* START Extracted entries *
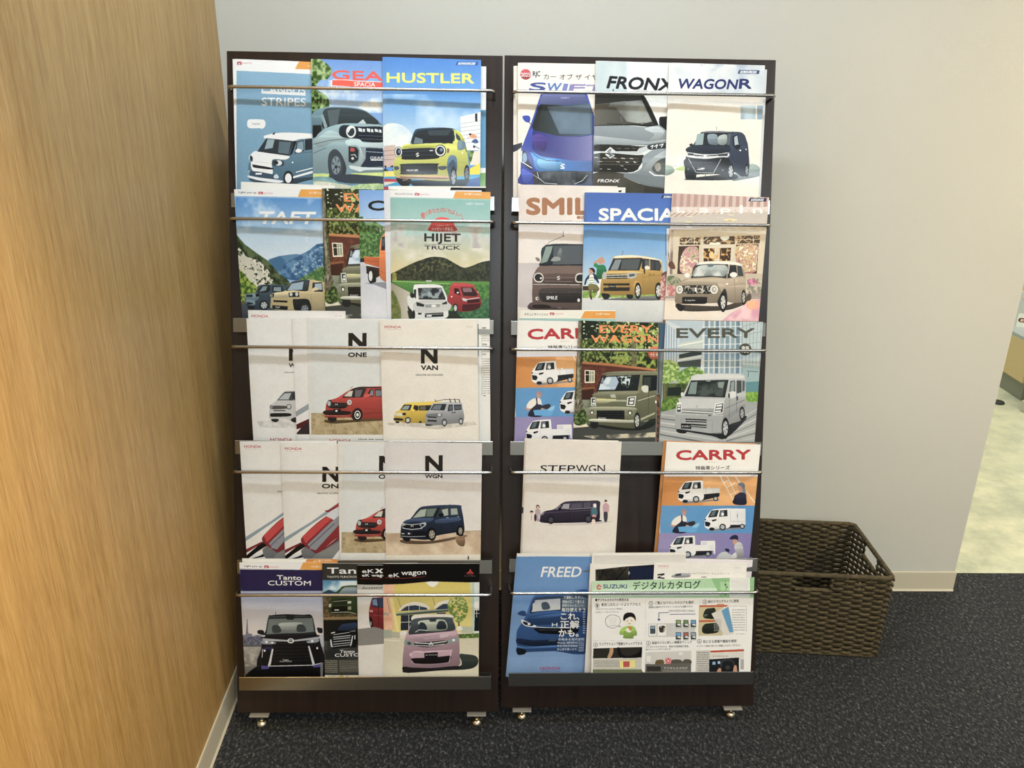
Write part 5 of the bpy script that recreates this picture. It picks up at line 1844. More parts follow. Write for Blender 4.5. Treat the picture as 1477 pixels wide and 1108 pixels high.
ART['suzuki'] = ('ebebe9', 840, 785, '''
h bcd8bc a9cfa4 60,260 1500,240 1500,430 50,430
g c6dfc8 d6e4da 55,360 1130,350 1130,412 50,420
p 8fbf8c 1020,255 1500,240 1500,420 1106,424
p a8d0a2 1100,300 1180,300 1180,424 1106,424
p eceeea 1178,270 1338,268 1338,425 1176,425
p dcdedb 1186,280 1330,278 1330,417 1184,417
t 3a4a3a 0 0 1136,290 1150,416 0 カ
p 2a3a2a 1160,335 1160,352 1148,344
p cf2f3a 110,342 130,320 154,340 146,345 132,334 122,342 152,358 130,366 112,354 118,348 132,357 140,354
t 2a3a78 5 0 166,322 356,354 0 SUZUKI
t 2a3a34 2 0 402,300 944,366 -.02 デジタルカタログ
t 3a3a3c 2 0 224,390 700,408 -.01 スマホで簡単！紙カタログのように見られる
t 2c2c2e 3 0 104,434 368,458 -.012 ■デジタルカタログの使用方法
e 4a4a4a 118,490 18,18
e ebebe9 118,490 15,15
t 4a4a4a 2 0 112,480 124,500 0 1
t 3a3a3c 2 0 150,472 464,496 -.012 専用二次元コードよりアクセス
t 5a5a5a 1 0 102,512 320,526 -.012 下記のデジタルカタログ専用の
t 5a5a5a 1 0 100,536 290,550 -.012 二次元コードからアクセス！
s 55555a 182,615 195,580 240,562 290,578 305,615 292,645 310,662 280,658 245,672 200,655
s ebebe9 185,615 198,583 240,565 288,581 302,615 288,646 300,658 280,655 245,669 202,652
r e2e2e0 212,582 274,636
t 5a5a5a 1 0 212,644 276,654 0 こちらから
s 9abf5c 296,720 305,680 345,655 405,655 430,690 434,725 405,735 405,752 328,750 328,725
s f4e6da 332,600 350,562 400,560 418,600 410,640 375,650 340,640
e f4e6da 330,622 8,12
e f4e6da 418,622 8,12
s 1f1c1e 325,600 335,560 370,545 410,555 426,590 422,612 410,590 380,580 345,598 335,612
e 2a2a2a 358,612 3,5
e 2a2a2a 392,610 3,5
l 8a5a4a 3 365,634 385,634
p c08848 358,658 395,658 392,685 356,688
s f4e6da 345,680 365,668 380,690 395,700 375,705 350,695
l 5a7a2a 3 328,725 345,690
l 5a7a2a 3 405,735 385,700
l c9c9c8 2 80,772 1240,765
l c9c9c8 2 506,440 500,1110
l c9c9c8 2 940,440 930,1110
e 4a4a4a 547,473 18,18
e ebebe9 547,473 15,15
t 4a4a4a 2 0 541,463 553,483 0 2
t 3a3a3c 2 0 580,458 888,482 -.02 ご覧になりたいカタログを選択
t 5a5a5a 2 0 528,496 880,512 -.02 車種別主要車やアクセサリーカタログも閲覧できる！
l 2f3a7a 5 610,600 610,548 690,545
l 2f3a7a 5 700,560 900,558
x 7a7a7a 690,525 900,545 2
s 2f3a7a 600,598 622,598 611,612
p c9cac9 525,635 740,630 900,635 900,740 525,740
p ececea 530,640 590,640 590,730 530,730
p 4a5560 540,650 582,650 582,715 540,715
p 8aa4b0 544,655 578,655 578,675 544,675
p ececea 600,640 668,640 668,730 600,730
m 3a3a3a c0b4a0 4 .5 .2 614,655 660,655 655,700 616,700
''' + ''.join(f'''
r 33403f {745+(i%3)*60},{605+(i//3)*98} {787+(i%3)*60},{662+(i//3)*98}
r {("8aa06a","6f8a5a","5f9ad0","5fa0d8","b0605a","a0a8b0")[i]} {749+(i%3)*60},{610+(i//3)*98} {783+(i%3)*60},{632+(i//3)*98}
p d8d8d4 {752+(i%3)*60},{645+(i//3)*98} {765+(i%3)*60},{634+(i//3)*98} {783+(i%3)*60},{636+(i//3)*98} {783+(i%3)*60},{654+(i//3)*98}
x a0a0a0 {745+(i%3)*60},{668+(i//3)*96} {787+(i%3)*60},{678+(i//3)*96} 1''' for i in range(6)) + '''
e 4a4a4a 978,462 18,18
e ebebe9 978,462 15,15
t 4a4a4a 2 0 972,452 984,472 0 3
t 3a3a3c 2 0 1004,446 1250,470 -.02 紙のカタログのように閲覧
p c8bc98 930,492 1130,485 1120,730 925,730
p c0552c 936,488 1165,486 1150,500 936,502
p c0552c 932,608 1060,606 1060,620 932,622
s 2c332c 965,560 985,520 1020,512 1060,515 1060,590 1000,595 968,585
s 2c332c 955,670 975,640 1010,632 1080,635 1085,700 1000,715 960,705
x 8c9a8a 970,560 1000,580 3
p d9d5cf 1030,555 1170,490 1210,720 1130,728
p 5f9ac0 1110,530 1165,500 1208,700 1175,705
l c0552c 6 1075,490 1080,482 1128,480 1130,492
x a9a9a6 1050,600 1110,700 8
l a9a9aa 3 1170,495 1310,495 1310,700
x b5b5b3 1195,520 1300,700 9
x 8a8a8a 1225,715 1300,722 1
e 4a4a4a 105,804 18,18
e ebebe9 105,804 15,15
t 4a4a4a 2 0 99,794 111,814 0 4
t 3a3a3c 2 0 134,785 476,810 -.02 ワンアクションで動画もチェックできる
p 33302c 88,832 476,820 474,905 84,912
s c09a78 200,905 215,860 220,832 246,832 244,870 225,905
s 15151a 276,830 300,900 400,912 470,890 470,822 440,870 360,895 310,870 300,828
p c8c6bc 84,915 474,906 472,1028 82,1028
x 8a8a86 92,930 310,985 5
p e6dc8a 296,930 420,925 420,985 300,990
p b84a50 326,936 376,934 376,980 326,982
s 6a2a2c 120,1028 150,1008 200,1008 220,1030
s 3f3a4a 290,1020 330,1004 420,1000 470,1010 470,1030
r 6f7a5a 82,1000 474,1110
e 4a4a4a 527,790 18,18
e ebebe9 527,790 15,15
t 4a4a4a 2 0 521,780 533,800 0 5
t 3a3a3c 2 0 556,776 872,798 -.02 動画やさらに詳しい情報をチェック
t 5a5a5a 2 0 508,812 850,828 -.02 デジタルカタログだから、動画や詳細情報が豊富。
t 5a5a5a 2 0 508,834 708,848 -.02 取りたいことがすぐ分かる！
p d0cfcb 505,862 870,850 868,955 503,962
r e4e3df 512,890 545,940
r e4e3df 770,862 800,885
s 6a5a3c 582,940 596,925 640,922 652,945 640,958 586,960
s 5a5850 705,940 720,922 780,922 800,950 720,958
s 5a5850 800,940 815,920 860,922 870,950 805,955
p 6a6862 503,958 868,950 866,1030 500,1030
r 3a3836 515,975 625,1015
t e8e6e0 1 0 650,980 840,1000 0 デジタルカタログ
r 8a8880 640,1008 850,1018
e c8283a 685,932 26,26
e f0e6e6 685,932 21,21
e c8283a 685,932 18,18
p f4f0f0 679,922 679,942 696,932
e 4a4a4a 933,776 18,18
e ebebe9 933,776 15,15
t 4a4a4a 2 0 927,766 939,786 0 6
t 3a3a3c 2 0 962,766 1230,790 -.02 気になる装備や機能を検索
t 5a5a5a 2 0 912,806 1260,822 -.02 キーワード検索で知りたい情報にすばやくアクセス！
p c9c7c2 908,850 1020,846 1018,1110 900,1110
x 8f8d88 915,862 1010,1020 9
p b8502c 1022,850 1290,838 1290,856 1022,866
p d8d6d0 1020,870 1290,862 1290,925 1020,925
x a0a09c 1040,890 1170,905 1
p 1f2226 1012,920 1250,905 1252,1110 1012,1110
r 8fb4dc 1038,938 1062,962
r a9c0dc 1080,934 1100,956
s 3a3c3e 1100,980 1110,930 1160,918 1210,935 1215,1000 1200,1040 1110,1040
s 1f2226 1112,985 1122,940 1160,928 1200,945 1204,1000 1190,1030 1120,1030
e 3f4244 1160,985 20,18
s c09478 1070,1030 1090,990 1108,1000 1100,1040
s c09478 1205,1020 1212,975 1230,970 1235,1030
r b0aeaa 1262,920 1290,1000
''')
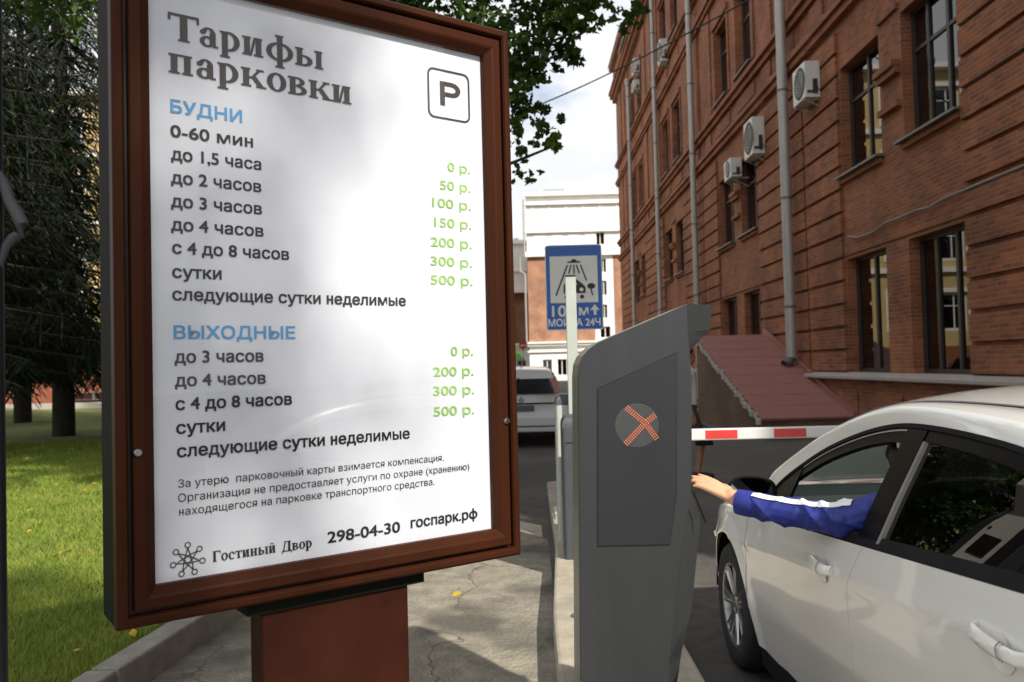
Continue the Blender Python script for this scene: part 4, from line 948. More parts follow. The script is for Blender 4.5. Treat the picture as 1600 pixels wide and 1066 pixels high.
for s in (-1, 1):
    q = MB()
    def rail(u, v):
        y, z = Lc(u); a = Vector((s * xg(y, z), y, z)); b = crom(UP, u); b = Vector((s * b[0], b[1], b[2])); p = a.lerp(b, v)
        p += Vector((s * .5, 0, .75)) * (.030 * math.sin(math.pi * v)) * min(1, u * 6 + .3)
        return p
    q.grid(rail, 60, 8, flip=s < 0); q.build('roof_rail', 'car_paint', car, smooth=True, solid=.012, autosm=70, out=CO)
    q = MB()                                         # chrome edge and black frame under the rail
    q.grid(lambda u, v: (lambda p: (s * (xg(*p) + .003), p[0], p[1]))(Lc(lerp(.02, .99, u), lerp(.0, .014, v))), 60, 1); q.build('weather_strip', 'car_trim', car, smooth=True, solid=.006, out=CO)
    q = MB()
    q.grid(lambda u, v: (lambda p: (s * (xg(*p) - .006), p[0], p[1]))(Lc(lerp(.03, tB(-1.66), u), lerp(.012, .062 + .05 * max(0, 1 - abs(u - .12) * 6), v))), 40, 4, ); fw_ = q.build('window_frame', 'car_black', car, smooth=True, solid=.018, out=CO)
    q = MB(); q.grid(lambda u, v: (lambda p: (s * (xg(*p) - .003), p[0], p[1]))(Lc(lerp(.03, tB(-1.66), u), lerp(.020, .026, v))), 40, 1); q.build('frame_edge', 'zinc', fw_, smooth=True)
    q = MB(); q.grid(lambda u, v: (lambda p: (s * (xg(*p) - .004), p[0], p[1]))(Lc(lerp(tB(-1.80), .97, u), lerp(.012, .052, v))), 40, 3); q.build('window_frame', 'car_black', car, smooth=True, solid=.010, out=CO)
    def col_(ya, yb, off, name, m_, zt_off=.012, n=12, sl=.0):
        q = MB()
        def fn(u, v):
            y = lerp(ya, yb, u); zt2 = Lc(tB(y))[1] - zt_off; z = lerp(zbelt(y) + .01, zt2, v); y += sl * (1 - v)
            return (s * (xg(y, z) + off), y, z)
        q.grid(fn, 4, n); return q.build(name, m_, car, smooth=True, solid=.012, out=CO)
    col_(-1.645, -1.79, -.001, 'pillar_cover', 'car_black')
    col_(-1.800, -1.818, .001, 'pillar_trim', 'cable_grey', .05)
    q = MB(); q.grid(lambda u, v: (s * (xg(lerp(-.50, -3.05, u), zbelt(lerp(-.5, -3.05, u)) + lerp(-.004, .034, v)) + .006 - .010 * v), lerp(-.50, -3.05, u), zbelt(lerp(-.5, -3.05, u)) + lerp(-.004, .034, v)), 40, 2); q.build('belt_trim', 'car_trim', car, smooth=True, solid=.015, out=CO)
    # sail triangle at the mirror
    q = MB()
    def sail(u, v):
        y = lerp(-.54, -.80, u); z0 = zbelt(y) + .03; z1 = min(Lc(tB(y))[1] - .012, lerp(1.0, 1.16, u)); return (s * (xg(y, lerp(z0, z1, v)) - .002), y, lerp(z0, max(z1, z0 + .005), v))
    q.grid(sail, 8, 6); q.build('mirror_base', 'car_black', car, smooth=True, solid=.012, out=CO)
    # rear door glass (fixed), rear quarter
    q = MB()
    def rg(u, v):
        y = lerp(-1.81, -2.92, u); z = lerp(zbelt(y) + .03, Lc(tB(y))[1] - .03, v); return (s * (xg(y, z) - .012), y, z)
    q.grid(rg, 24, 10, flip=s < 0); q.build('window', 'pane_tint', car, smooth=True)
    if s > 0:
        q = MB(); q.grid(lambda u, v: (s * (xg(lerp(-.62, -1.7, u), lerp(zbelt(lerp(-.62, -1.7, u)) + .03, max(zbelt(lerp(-.62, -1.7, u)) + .04, Lc(tB(lerp(-.62, -1.7, u)))[1] - .03), v)) - .014), lerp(-.62, -1.7, u), lerp(zbelt(lerp(-.62, -1.7, u)) + .03, max(zbelt(lerp(-.62, -1.7, u)) + .04, Lc(tB(lerp(-.62, -1.7, u)))[1] - .03), v)), 16, 8); q.build('window', 'pane_car', car, smooth=True)
    # C pillar infill behind the rear glass
    q = MB(); q.grid(lambda u, v: (s * (xg(lerp(-2.93, -3.3, u), lerp(zbelt(lerp(-2.93, -3.3, u)), lerp(1.22, 1.11, u), v)) + .001), lerp(-2.93, -3.3, u), lerp(zbelt(lerp(-2.93, -3.3, u)), lerp(1.22, 1.11, u), v)), 8, 6); q.build('rear_pillar', 'car_paint', car, smooth=True)
t0, t1 = .50, .80                                      # roof skin between the rails
q = MB()
def roof(u, v):
    t = lerp(.445, .77, v); b = crom(UP, t); x = lerp(-b[0] + .012, b[0] - .012, u); k = 1 - (abs(x) / b[0]) ** 2.2
    return (x, b[1] + .10 * k * (1 - v) * 1.0 - .06 * k * v, b[2] + .004 + .048 * k)
q.grid(roof, 24, 24); q.build('roof', 'car_paint', car, smooth=True, solid=.012, out=CO)
for s in (-1, 1):
    q = MB(); q.grid(lambda u, v: (lambda b: (s * (b[0] - .014 + .018 * v), b[1], b[2] + .002))(crom(UP, lerp(.44, .78, u))), 30, 1); q.build('roof_moulding', 'car_trim', car, solid=.004)
q = MB()
def ws_(u, v):
    t = lerp(.02, .44, v); b = crom(UP, t); x = lerp(-b[0], b[0], u); k = 1 - (abs(x) / b[0]) ** 2
    return (x, b[1] + .16 * k, b[2] + .01 + .03 * k * v)
q.grid(ws_, 16, 12); q.build('windshield', 'pane_car', car, smooth=True)
q = MB(); q.grid(lambda u, v: (lambda b: (lerp(-b[0], b[0], u), b[1] - .12 * (1 - (2 * u - 1) ** 2), b[2] + .02 * (1 - (2 * u - 1) ** 2)))(crom(UP, lerp(.78, .985, v))), 12, 8); q.build('rear_window', 'pane_tint', car, smooth=True)
# cabin
q = MB(); q.box(-.72, -3.1, .22, .72, -.25, .26); q.grid(lambda u, v: (lerp(-.78, .78, u), -.28 + .12 * (1 - (2 * u - 1) ** 2), lerp(.3, .93, v)), 8, 4); q.box(-.7, -3.12, .26, .7, -3.05, 1.0)
for s in (-1, 1): q.grid(lambda u, v: (s * .80, lerp(-3.0, -.3, u), lerp(.25, zbelt(lerp(-3.0, -.3, u)) - .02, v)), 12, 3)
q.build('cabin', 'car_interior', car)
q = MB(); q.grid(lambda u, v: (lerp(-.77, .77, u), -.24 - .55 * v - .05 * math.sin(6 * v), .93 + .06 * math.sin(math.pi * min(1, v * 1.1)) - (.28 * max(0, v - .75) / .25)), 20, 20); ds_ = q.build('dashboard', 'car_dash', car, smooth=True, solid=.02, out=CO)
q = MB(); q.tube([(-.37 + .185 * math.cos(R(a)), -.92 - .08 * math.sin(R(a)), .90 + .17 * math.sin(R(a))) for a in range(0, 361, 15)], .015, 8); q.tube([(-.37, -.92, .90), (-.37, -.70, .84)], .03, 8); q.tube([(-.55, -.92, .90), (-.19, -.92, .90)], .02, 6); q.build('steering_wheel', 'car_trim', car, smooth=True)
for x, y in ((-.37, -1.72), (.37, -1.72)):
    q = MB(); q.box(x - .24, y + .05, .30, x + .24, y + .52, .46); st_ = q.build('seat', 'car_interior', car, bevel=.05)
    q = MB(); q.prism([(y + .12, .44), (y - .02, .44), (y - .20, 1.04), (y - .09, 1.04)], x - .23, x + .23, 'x'); q.build('backrest', 'car_interior', st_, bevel=.05)
    q = MB(); q.prism([(y - .10, 1.09), (y - .19, 1.09), (y - .21, 1.25), (y - .13, 1.25)], x - .12, x + .12, 'x'); q.build('headrest', 'car_interior', st_, bevel=.03)
q = MB(); q.box(-.66, -2.85, .30, .66, -2.36, .48); st_ = q.build('seat', 'car_interior', car, bevel=.05); q = MB(); q.prism([(-2.74, .46), (-2.9, .46), (-3.04, 1.02), (-2.94, 1.02)], -.66, .66, 'x'); q.build('backrest', 'car_interior', st_, bevel=.04)
q = MB(); q.lathe([(0, 0), (.012, 0), (.012, .01), (0, .012)], (-.70, -1.60, 1.30), (1, 0, 0), 10); q.build('grab_hook', 'zinc', car)
# mirrors
for s in (-1, 1):
    mr = MB()
    c = Vector((s * .945, -.66, 1.005)); A = (.108, .075, .072)
    def mf(u, v):
        a = 2 * math.pi * u; rr_ = math.sin(math.pi * .5 * v) ** .75; sq = lambda q: math.copysign(abs(q) ** .8, q)
        return (c.x + A[0] * rr_ * sq(math.cos(a)), c.y + A[1] * (1 - (1 - math.cos(math.pi * .5 * v))) * 1.25 - .0, c.z + A[2] * rr_ * sq(math.sin(a)) * (1 + .1 * math.cos(a) * s))
    mr.grid(mf, 32, 10); mr.tube([(s * .84, -.63, .925), (s * .93, -.62, .96)], .024, 8)
    mo = mr.build('side_mirror', 'car_paint', car, smooth=True)
    sq = lambda q: math.copysign(abs(q) ** .8, q)
    mr = MB(); mr.tube([(c.x + A[0] * .97 * sq(math.cos(a)), c.y - .004, c.z + A[2] * .97 * sq(math.sin(a)) * (1 + .1 * math.cos(a) * s)) for a in [2 * math.pi * k / 32 for k in range(33)]], .008, 6); mr.build('mirror_rim', 'car_trim', mo, smooth=True)
    mr = MB(); mr.poly([(c.x + A[0] * .94 * sq(math.cos(a)), c.y + .003, c.z + A[2] * .94 * sq(math.sin(a)) * (1 + .1 * math.cos(a) * s)) for a in [2 * math.pi * k / 32 for k in range(32)]]); mr.build('mirror_glass', 'mirror', mo)
# wheels
def wheel(root, x, y, s, R_=WR, wd=.205):
    q = MB(); c = (x, y, R_); q.lathe([(R_ - .115, -wd * .42), (R_ - .06, -wd * .5), (R_ - .02, -wd * .46), (R_, -wd * .34), (R_, wd * .34), (R_ - .02, wd * .46), (R_ - .06, wd * .5), (R_ - .115, wd * .42)], c, (s, 0, 0), 48)
    wv = thing_child('wheel', root); t_ = q.build('tyre', 'tyre', wv, smooth=True)
    q = MB(); q.lathe([(R_ - .105, wd * .44), (R_ - .118, wd * .42), (R_ - .13, wd * .1), (R_ - .13, -wd * .4), (R_ - .11, -wd * .42)], c, (s, 0, 0), 40)
    q.lathe([(0, wd * .36), (.03, wd * .36), (.06, wd * .32), (.065, wd * .2)], c, (s, 0, 0), 24)
    for k in range(7):
        for dd in (-.11, .11):
            a = 2 * math.pi * k / 7; a0 = a + dd * .9; a1 = a + dd * 1.25
            d0 = Vector((0, math.cos(a0), math.sin(a0))); d1 = Vector((0, math.cos(a1), math.sin(a1)))
            q.tube([Vector(c) + d0 * .05 + Vector((s * wd * .30, 0, 0)), Vector(c) + d1 * (R_ - .118) + Vector((s * wd * .38, 0, 0))], [.016, .011], 6)
    q.build('rim', 'rim', wv, smooth=True)
    q = MB(); q.lathe([(0, .0), (R_ - .15, 0)], Vector(c) + Vector((s * wd * .05, 0, 0)), (s, 0, 0), 24); q.build('brake_disc', 'zinc_dark', wv)
    return wv
def thing_child(name, root):
    o = bpy.data.objects.new(name, None); C.objects.link(o); o.parent = root; return o
for a in AX:
    for s in (-1, 1): wheel(car, s * .80, a, s)
# lights at both ends
for s in (-1, 1):
    q = MB(); q.grid(lambda u, v: (s * (sx(lerp(.40, .60, u), .60) - .03 * 0 + .003 - .25 * v * u), lerp(.36, .66, u) + .12 * v * u, lerp(.565, .665, v)), 6, 4); q.build('headlight', 'car_chrome', car, smooth=True)
    q = MB(); q.grid(lambda u, v: (s * (sx(lerp(-3.2, -3.5, u), lerp(.82, .98, v)) + .004), lerp(-3.22, -3.5, u), lerp(.82, .98, v)), 6, 4); q.build('tail_light', 'lamp_red', car, smooth=True)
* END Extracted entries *
**Set problem**
Give a single number: the count of lines above that include the word "this".

**Response to the exercise**
2